- [TASK TO COMPLETE]
Drop the images; return everything else in the listing below exactly.

- [DATASET CONTENT]

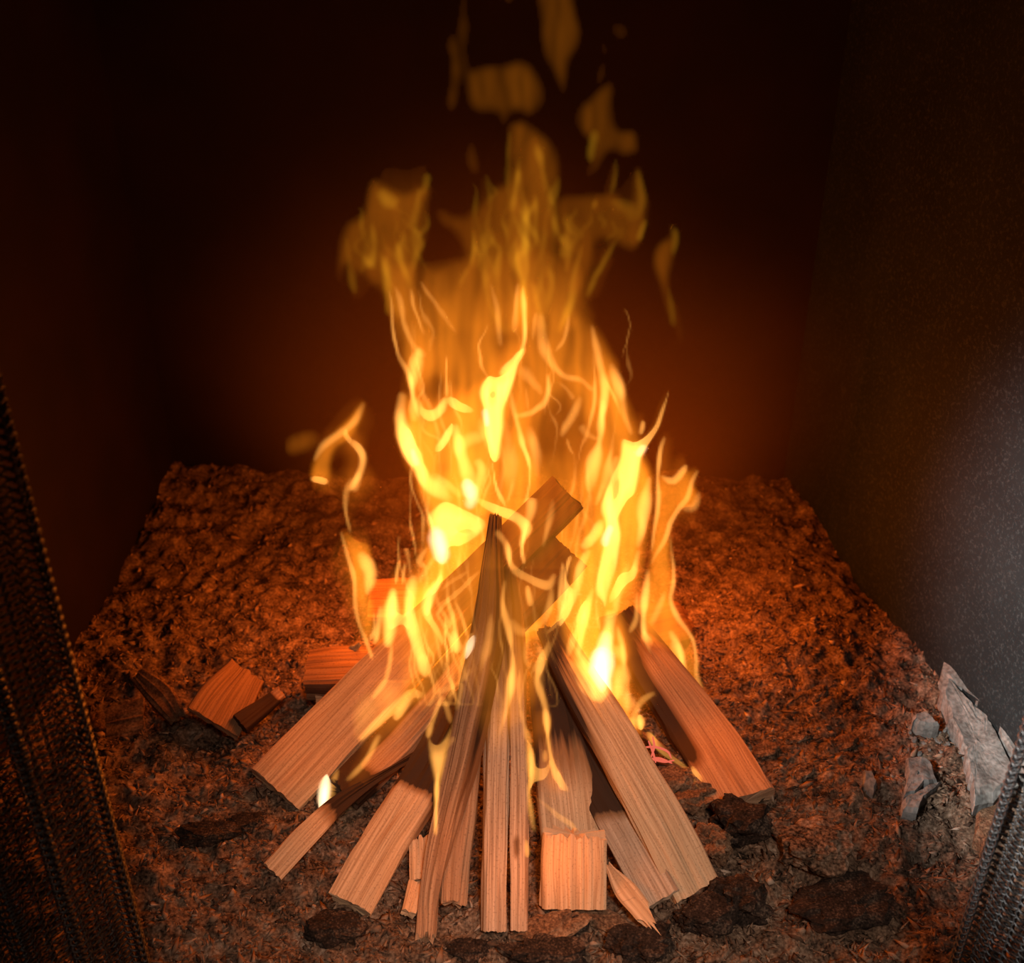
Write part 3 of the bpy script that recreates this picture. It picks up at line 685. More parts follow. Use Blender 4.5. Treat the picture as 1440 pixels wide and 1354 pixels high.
        Vf = np.stack([x, Yc-t/2, z], -1)[used]; Vb = np.stack([x, Yc+t/2, z], -1)[inner]
        jj, ii = np.nonzero(cell)
        q = lambda a: np.stack([a[jj+1, ii], a[jj+1, ii+1], a[jj, ii+1], a[jj, ii]], -1)
        V = np.vstack([Vf, Vb])-np.array(parent.location)
        me = mesh_np(name, V, quads=np.vstack([q(fi), q(bi)[:, ::-1]]), smooth=True)
        return link(name, me, material, parent)
FG = 'tongues of fire over the kindling'
def flame(label, px, py, Y, group=FG):
    e = empty('flame', atv(px, py, Y)); return tag(e, label, 'flame', group)

def strands(c, n, xr, yr, seed, I=(.10, .34), w=(2.0, 3.6), Lr=(50, 190)):
    r = np.random.default_rng(seed); k = c.skirt; c.skirt = 0.0
    for i in range(n):
        x = r.uniform(*xr); y = r.uniform(*yr); L = r.uniform(*Lr); m_ = 6; lean = (735-x)/900*r.uniform(.2, 1.6)
        pts = [(x+lean*L*t/m_*1.0+13*float(noise(np.array([x/40+t*.55]), np.array([i*3.3]))[0]), min(y+L*t/m_, yr[1]+60)) for t in range(m_+1)]
        c.stroke(pts, r.uniform(*I), r.uniform(*w), (.4, .4))
    c.skirt = k
# --- broad body of the fire, behind the stick tops
e = flame('broad orange veil of fire filling the middle behind the crossed stick ends', 740, 950, .97)
DB = [(0, 1.0), (600, .985), (1000, .97), (1100, .95)]
g = Gas(470, 330, 1010, 1080, 4, 1)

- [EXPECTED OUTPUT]
Write part 3 of the bpy script that recreates this picture. It picks up at line 685. More parts follow. Use Blender 4.5. Treat the picture as 1440 pixels wide and 1354 pixels high.
        Vf = np.stack([x, Yc-t/2, z], -1)[used]; Vb = np.stack([x, Yc+t/2, z], -1)[inner]
        jj, ii = np.nonzero(cell)
        q = lambda a: np.stack([a[jj+1, ii], a[jj+1, ii+1], a[jj, ii+1], a[jj, ii]], -1)
        V = np.vstack([Vf, Vb])-np.array(parent.location)
        me = mesh_np(name, V, quads=np.vstack([q(fi), q(bi)[:, ::-1]]), smooth=True)
        return link(name, me, material, parent)
FG = 'tongues of fire over the kindling'
def flame(label, px, py, Y, group=FG):
    e = empty('flame', atv(px, py, Y)); return tag(e, label, 'flame', group)

def strands(c, n, xr, yr, seed, I=(.10, .34), w=(2.0, 3.6), Lr=(50, 190)):
    r = np.random.default_rng(seed); k = c.skirt; c.skirt = 0.0
    for i in range(n):
        x = r.uniform(*xr); y = r.uniform(*yr); L = r.uniform(*Lr); m_ = 6; lean = (735-x)/900*r.uniform(.2, 1.6)
        pts = [(x+lean*L*t/m_*1.0+13*float(noise(np.array([x/40+t*.55]), np.array([i*3.3]))[0]), min(y+L*t/m_, yr[1]+60)) for t in range(m_+1)]
        c.stroke(pts, r.uniform(*I), r.uniform(*w), (.4, .4))
    c.skirt = k
# --- broad body of the fire, behind the stick tops
e = flame('broad orange veil of fire filling the middle behind the crossed stick ends', 740, 950, .97)
DB = [(0, 1.0), (600, .985), (1000, .97), (1100, .95)]
g = Gas(470, 330, 1010, 1080, 4, 1)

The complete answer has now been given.